● **Stated exercise**:
Repeat the material exactly from its first line to the line that includes "COL = S.collection". Skip pictures.

● **Collected data**:
# # #
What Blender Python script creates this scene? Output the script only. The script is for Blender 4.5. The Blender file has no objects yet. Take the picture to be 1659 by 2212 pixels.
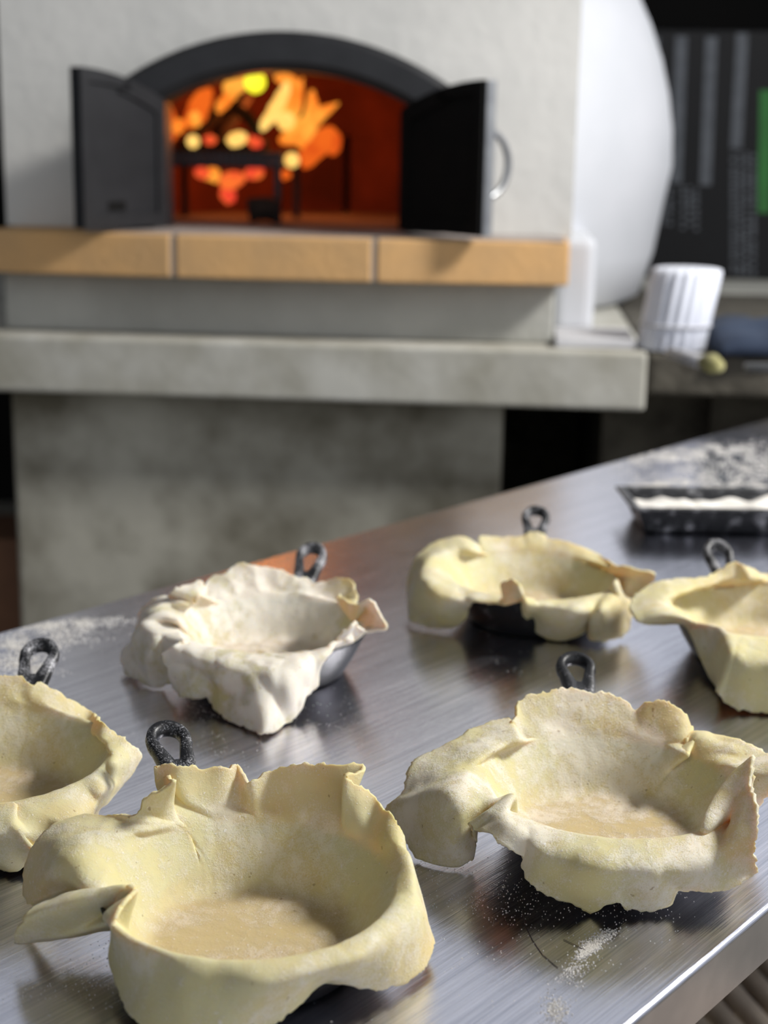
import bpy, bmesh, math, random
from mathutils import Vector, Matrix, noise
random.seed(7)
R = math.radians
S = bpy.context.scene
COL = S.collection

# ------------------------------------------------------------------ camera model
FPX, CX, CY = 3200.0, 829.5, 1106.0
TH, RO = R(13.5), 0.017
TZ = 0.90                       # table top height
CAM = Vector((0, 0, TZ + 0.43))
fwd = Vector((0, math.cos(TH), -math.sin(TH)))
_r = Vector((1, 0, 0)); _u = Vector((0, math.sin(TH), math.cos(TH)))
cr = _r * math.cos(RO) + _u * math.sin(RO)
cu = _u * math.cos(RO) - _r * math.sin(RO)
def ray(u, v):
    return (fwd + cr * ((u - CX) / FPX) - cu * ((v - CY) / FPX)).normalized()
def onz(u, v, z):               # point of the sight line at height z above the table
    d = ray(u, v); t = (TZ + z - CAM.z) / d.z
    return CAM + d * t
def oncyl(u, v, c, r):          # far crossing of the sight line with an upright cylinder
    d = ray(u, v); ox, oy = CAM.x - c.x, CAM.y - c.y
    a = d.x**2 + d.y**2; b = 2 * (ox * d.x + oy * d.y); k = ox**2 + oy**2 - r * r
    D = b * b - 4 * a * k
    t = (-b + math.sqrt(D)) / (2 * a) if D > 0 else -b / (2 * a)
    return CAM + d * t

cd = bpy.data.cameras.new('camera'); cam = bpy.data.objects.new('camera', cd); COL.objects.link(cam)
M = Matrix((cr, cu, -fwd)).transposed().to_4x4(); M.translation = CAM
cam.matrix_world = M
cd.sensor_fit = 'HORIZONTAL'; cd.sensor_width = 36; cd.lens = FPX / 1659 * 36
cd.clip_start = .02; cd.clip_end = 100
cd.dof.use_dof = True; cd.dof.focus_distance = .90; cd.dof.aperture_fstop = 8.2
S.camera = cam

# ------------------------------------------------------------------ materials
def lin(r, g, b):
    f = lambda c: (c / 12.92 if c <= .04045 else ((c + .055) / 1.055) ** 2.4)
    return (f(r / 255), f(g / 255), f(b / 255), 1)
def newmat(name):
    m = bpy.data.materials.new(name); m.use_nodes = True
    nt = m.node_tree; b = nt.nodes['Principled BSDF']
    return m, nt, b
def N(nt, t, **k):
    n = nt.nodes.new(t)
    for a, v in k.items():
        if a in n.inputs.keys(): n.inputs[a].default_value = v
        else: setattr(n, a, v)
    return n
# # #
● **Exercise result**:
What Blender Python script creates this scene? Output the script only. The script is for Blender 4.5. The Blender file has no objects yet. Take the picture to be 1659 by 2212 pixels.
import bpy, bmesh, math, random
from mathutils import Vector, Matrix, noise
random.seed(7)
R = math.radians
S = bpy.context.scene
COL = S.collection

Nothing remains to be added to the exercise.